— begin —

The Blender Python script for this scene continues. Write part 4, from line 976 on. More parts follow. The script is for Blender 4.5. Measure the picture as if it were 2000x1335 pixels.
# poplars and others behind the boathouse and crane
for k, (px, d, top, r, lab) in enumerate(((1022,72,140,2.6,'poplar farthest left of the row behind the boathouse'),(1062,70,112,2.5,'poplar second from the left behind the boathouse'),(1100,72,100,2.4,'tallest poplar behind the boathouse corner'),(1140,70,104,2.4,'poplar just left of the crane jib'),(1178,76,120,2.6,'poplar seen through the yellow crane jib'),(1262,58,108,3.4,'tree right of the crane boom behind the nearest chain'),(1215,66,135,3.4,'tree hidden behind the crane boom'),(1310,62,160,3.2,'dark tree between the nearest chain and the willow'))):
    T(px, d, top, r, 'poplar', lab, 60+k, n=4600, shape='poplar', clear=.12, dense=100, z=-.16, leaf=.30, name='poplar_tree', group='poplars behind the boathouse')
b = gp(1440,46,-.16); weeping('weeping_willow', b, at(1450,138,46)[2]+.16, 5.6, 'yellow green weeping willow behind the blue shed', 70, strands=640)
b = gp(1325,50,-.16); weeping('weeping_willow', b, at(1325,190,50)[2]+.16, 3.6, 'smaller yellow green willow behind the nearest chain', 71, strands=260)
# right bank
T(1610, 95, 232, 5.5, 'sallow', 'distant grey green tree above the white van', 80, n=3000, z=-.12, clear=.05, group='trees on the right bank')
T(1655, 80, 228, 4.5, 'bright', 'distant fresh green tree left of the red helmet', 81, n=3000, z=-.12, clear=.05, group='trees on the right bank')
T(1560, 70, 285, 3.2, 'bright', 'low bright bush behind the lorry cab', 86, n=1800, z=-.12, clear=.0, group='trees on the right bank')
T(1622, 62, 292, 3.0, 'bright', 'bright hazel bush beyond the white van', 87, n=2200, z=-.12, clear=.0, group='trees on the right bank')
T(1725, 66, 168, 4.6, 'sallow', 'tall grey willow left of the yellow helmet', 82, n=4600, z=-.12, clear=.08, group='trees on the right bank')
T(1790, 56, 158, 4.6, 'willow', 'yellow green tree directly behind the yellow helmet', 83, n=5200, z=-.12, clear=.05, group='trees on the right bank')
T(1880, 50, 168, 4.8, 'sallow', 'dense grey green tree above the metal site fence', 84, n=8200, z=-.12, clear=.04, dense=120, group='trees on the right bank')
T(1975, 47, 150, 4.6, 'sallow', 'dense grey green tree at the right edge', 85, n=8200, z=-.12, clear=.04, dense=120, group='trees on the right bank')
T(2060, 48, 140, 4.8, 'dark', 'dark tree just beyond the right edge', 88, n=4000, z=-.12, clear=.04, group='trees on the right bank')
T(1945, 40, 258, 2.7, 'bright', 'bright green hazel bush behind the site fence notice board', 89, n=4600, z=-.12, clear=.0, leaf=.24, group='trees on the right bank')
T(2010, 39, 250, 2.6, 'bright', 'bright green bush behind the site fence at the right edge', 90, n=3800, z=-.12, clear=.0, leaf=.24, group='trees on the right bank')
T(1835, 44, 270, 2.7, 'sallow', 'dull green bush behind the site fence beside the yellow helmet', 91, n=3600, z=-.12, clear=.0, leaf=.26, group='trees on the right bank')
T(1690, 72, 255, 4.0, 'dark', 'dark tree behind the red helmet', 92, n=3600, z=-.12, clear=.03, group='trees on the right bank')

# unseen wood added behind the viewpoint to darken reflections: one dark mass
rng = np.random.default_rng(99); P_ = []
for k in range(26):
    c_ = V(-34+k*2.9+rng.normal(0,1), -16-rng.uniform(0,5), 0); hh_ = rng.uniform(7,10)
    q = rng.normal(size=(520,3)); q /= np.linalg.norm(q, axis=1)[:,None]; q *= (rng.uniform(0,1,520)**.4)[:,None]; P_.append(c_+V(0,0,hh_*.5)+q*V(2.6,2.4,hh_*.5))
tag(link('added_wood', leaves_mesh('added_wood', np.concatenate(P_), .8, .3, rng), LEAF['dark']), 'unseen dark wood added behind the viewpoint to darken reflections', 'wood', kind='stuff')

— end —
— begin —

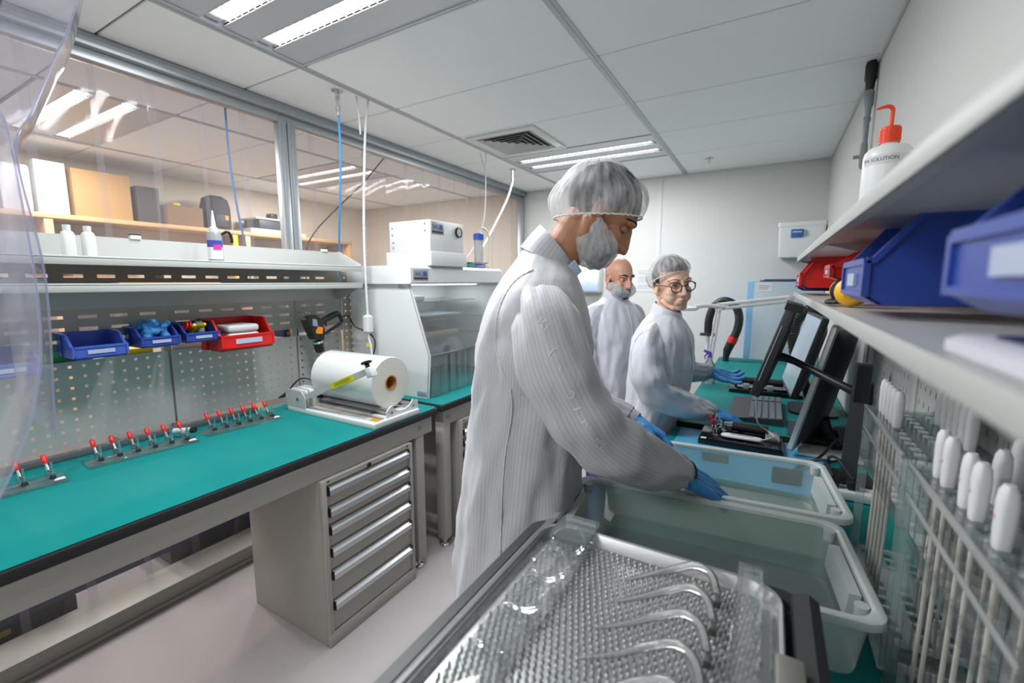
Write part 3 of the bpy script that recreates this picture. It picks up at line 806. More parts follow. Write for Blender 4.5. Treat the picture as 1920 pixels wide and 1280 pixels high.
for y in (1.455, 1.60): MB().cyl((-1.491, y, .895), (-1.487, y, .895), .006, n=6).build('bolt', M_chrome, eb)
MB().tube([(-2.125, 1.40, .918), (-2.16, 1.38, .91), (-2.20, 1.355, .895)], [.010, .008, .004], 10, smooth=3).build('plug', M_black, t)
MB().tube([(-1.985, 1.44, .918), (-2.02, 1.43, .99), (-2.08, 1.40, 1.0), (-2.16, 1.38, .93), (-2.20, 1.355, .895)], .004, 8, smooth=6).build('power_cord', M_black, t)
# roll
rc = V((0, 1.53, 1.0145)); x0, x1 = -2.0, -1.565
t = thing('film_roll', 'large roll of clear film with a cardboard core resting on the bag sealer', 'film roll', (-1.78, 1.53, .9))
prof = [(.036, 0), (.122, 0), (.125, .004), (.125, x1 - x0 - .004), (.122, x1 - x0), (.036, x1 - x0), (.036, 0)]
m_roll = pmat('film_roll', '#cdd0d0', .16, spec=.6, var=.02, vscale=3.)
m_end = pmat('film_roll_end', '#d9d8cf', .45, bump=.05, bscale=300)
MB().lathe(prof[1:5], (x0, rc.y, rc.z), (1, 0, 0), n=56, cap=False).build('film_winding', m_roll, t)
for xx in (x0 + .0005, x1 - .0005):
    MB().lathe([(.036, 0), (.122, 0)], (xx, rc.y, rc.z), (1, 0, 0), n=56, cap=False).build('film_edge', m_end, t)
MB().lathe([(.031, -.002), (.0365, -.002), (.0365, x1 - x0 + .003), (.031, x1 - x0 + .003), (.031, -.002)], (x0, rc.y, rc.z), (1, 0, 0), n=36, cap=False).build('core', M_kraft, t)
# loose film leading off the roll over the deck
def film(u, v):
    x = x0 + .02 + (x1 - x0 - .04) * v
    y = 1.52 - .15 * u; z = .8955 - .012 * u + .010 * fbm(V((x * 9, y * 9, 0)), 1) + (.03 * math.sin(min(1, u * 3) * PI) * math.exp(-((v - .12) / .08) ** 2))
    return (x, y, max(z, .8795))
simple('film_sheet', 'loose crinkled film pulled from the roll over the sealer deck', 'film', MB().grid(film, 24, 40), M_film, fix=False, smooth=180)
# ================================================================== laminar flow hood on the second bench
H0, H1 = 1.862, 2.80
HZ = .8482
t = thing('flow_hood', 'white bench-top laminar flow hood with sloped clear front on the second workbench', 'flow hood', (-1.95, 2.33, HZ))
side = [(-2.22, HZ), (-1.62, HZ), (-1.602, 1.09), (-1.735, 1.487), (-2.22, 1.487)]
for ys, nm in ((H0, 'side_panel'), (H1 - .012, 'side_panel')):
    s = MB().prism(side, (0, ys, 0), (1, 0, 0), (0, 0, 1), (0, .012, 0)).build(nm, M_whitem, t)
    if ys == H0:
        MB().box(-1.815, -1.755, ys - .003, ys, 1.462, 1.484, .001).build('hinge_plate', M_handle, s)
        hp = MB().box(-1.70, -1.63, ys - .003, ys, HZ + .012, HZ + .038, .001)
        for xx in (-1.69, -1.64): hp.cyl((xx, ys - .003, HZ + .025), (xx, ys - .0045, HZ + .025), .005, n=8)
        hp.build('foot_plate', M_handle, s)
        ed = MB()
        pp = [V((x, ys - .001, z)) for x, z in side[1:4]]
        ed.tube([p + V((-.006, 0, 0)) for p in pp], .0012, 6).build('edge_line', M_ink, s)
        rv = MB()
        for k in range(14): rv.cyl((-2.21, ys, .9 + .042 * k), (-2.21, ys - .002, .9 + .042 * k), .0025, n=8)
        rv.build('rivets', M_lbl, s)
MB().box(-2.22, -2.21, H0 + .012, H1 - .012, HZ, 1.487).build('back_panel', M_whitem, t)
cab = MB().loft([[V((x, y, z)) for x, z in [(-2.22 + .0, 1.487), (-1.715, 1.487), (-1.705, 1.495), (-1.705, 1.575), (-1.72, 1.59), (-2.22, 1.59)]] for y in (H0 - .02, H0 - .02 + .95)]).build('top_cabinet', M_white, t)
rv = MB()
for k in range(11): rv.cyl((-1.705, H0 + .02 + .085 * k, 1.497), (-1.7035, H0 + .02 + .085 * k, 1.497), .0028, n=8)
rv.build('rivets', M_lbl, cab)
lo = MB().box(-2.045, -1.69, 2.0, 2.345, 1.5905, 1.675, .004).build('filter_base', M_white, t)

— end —
— begin —

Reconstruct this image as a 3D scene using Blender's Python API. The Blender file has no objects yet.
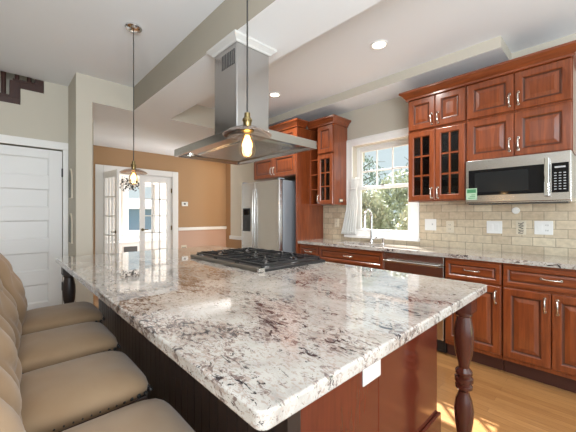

— end —

Stated goal :: Go through the material above and copy each line that has the word "Blender".

Solution to this task ::
The Blender Python script for this scene continues. Write part 4, from line 976 on. More parts follow. The script is for Blender 4.5. Measure the picture as if it were 2000x1335 pixels.
Write part 3 of the bpy script that recreates this picture. It picks up at line 806. More parts follow. Write for Blender 4.5. Treat the picture as 1920 pixels wide and 1280 pixels high.
Reconstruct this image as a 3D scene using Blender's Python API. The Blender file has no objects yet.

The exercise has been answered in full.